Copy each line below without leaving any out.

(Records with scene code)
===

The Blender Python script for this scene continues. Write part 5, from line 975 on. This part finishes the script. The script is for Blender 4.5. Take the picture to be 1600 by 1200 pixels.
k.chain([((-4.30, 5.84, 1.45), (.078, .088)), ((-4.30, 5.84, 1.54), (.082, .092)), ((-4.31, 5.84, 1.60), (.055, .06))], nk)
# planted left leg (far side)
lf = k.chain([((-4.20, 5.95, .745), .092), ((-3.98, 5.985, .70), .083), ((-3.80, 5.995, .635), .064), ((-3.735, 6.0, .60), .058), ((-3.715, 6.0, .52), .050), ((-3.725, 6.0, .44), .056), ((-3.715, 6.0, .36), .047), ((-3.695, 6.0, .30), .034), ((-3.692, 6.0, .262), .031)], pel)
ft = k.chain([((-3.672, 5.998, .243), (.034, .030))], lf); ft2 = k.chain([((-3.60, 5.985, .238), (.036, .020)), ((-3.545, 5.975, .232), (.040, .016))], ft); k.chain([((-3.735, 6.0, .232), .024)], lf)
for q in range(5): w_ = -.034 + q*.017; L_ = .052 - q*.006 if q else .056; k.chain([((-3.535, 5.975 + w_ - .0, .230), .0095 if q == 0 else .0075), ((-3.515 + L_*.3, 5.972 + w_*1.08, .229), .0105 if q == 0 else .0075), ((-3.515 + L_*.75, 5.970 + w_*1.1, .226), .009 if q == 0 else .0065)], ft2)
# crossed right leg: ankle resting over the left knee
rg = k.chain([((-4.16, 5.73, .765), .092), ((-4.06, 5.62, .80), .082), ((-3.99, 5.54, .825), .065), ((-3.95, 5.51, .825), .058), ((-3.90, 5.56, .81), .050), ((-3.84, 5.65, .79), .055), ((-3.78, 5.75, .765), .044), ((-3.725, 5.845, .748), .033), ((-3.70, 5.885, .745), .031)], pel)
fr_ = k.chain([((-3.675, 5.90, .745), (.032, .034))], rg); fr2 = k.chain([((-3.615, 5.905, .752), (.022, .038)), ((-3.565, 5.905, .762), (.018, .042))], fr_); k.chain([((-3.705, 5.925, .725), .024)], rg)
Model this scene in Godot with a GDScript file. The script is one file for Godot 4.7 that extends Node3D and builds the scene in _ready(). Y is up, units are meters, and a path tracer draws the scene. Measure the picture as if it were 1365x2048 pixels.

===

» FULL ANSWER
The Blender Python script for this scene continues. Write part 5, from line 975 on. This part finishes the script. The script is for Blender 4.5. Take the picture to be 1600 by 1200 pixels.
k.chain([((-4.30, 5.84, 1.45), (.078, .088)), ((-4.30, 5.84, 1.54), (.082, .092)), ((-4.31, 5.84, 1.60), (.055, .06))], nk)
# planted left leg (far side)
lf = k.chain([((-4.20, 5.95, .745), .092), ((-3.98, 5.985, .70), .083), ((-3.80, 5.995, .635), .064), ((-3.735, 6.0, .60), .058), ((-3.715, 6.0, .52), .050), ((-3.725, 6.0, .44), .056), ((-3.715, 6.0, .36), .047), ((-3.695, 6.0, .30), .034), ((-3.692, 6.0, .262), .031)], pel)
ft = k.chain([((-3.672, 5.998, .243), (.034, .030))], lf); ft2 = k.chain([((-3.60, 5.985, .238), (.036, .020)), ((-3.545, 5.975, .232), (.040, .016))], ft); k.chain([((-3.735, 6.0, .232), .024)], lf)
for q in range(5): w_ = -.034 + q*.017; L_ = .052 - q*.006 if q else .056; k.chain([((-3.535, 5.975 + w_ - .0, .230), .0095 if q == 0 else .0075), ((-3.515 + L_*.3, 5.972 + w_*1.08, .229), .0105 if q == 0 else .0075), ((-3.515 + L_*.75, 5.970 + w_*1.1, .226), .009 if q == 0 else .0065)], ft2)
# crossed right leg: ankle resting over the left knee
rg = k.chain([((-4.16, 5.73, .765), .092), ((-4.06, 5.62, .80), .082), ((-3.99, 5.54, .825), .065), ((-3.95, 5.51, .825), .058), ((-3.90, 5.56, .81), .050), ((-3.84, 5.65, .79), .055), ((-3.78, 5.75, .765), .044), ((-3.725, 5.845, .748), .033), ((-3.70, 5.885, .745), .031)], pel)
fr_ = k.chain([((-3.675, 5.90, .745), (.032, .034))], rg); fr2 = k.chain([((-3.615, 5.905, .752), (.022, .038)), ((-3.565, 5.905, .762), (.018, .042))], fr_); k.chain([((-3.705, 5.925, .725), .024)], rg)
Model this scene in Godot with a GDScript file. The script is one file for Godot 4.7 that extends Node3D and builds the scene in _ready(). Y is up, units are meters, and a path tracer draws the scene. Measure the picture as if it were 1365x2048 pixels.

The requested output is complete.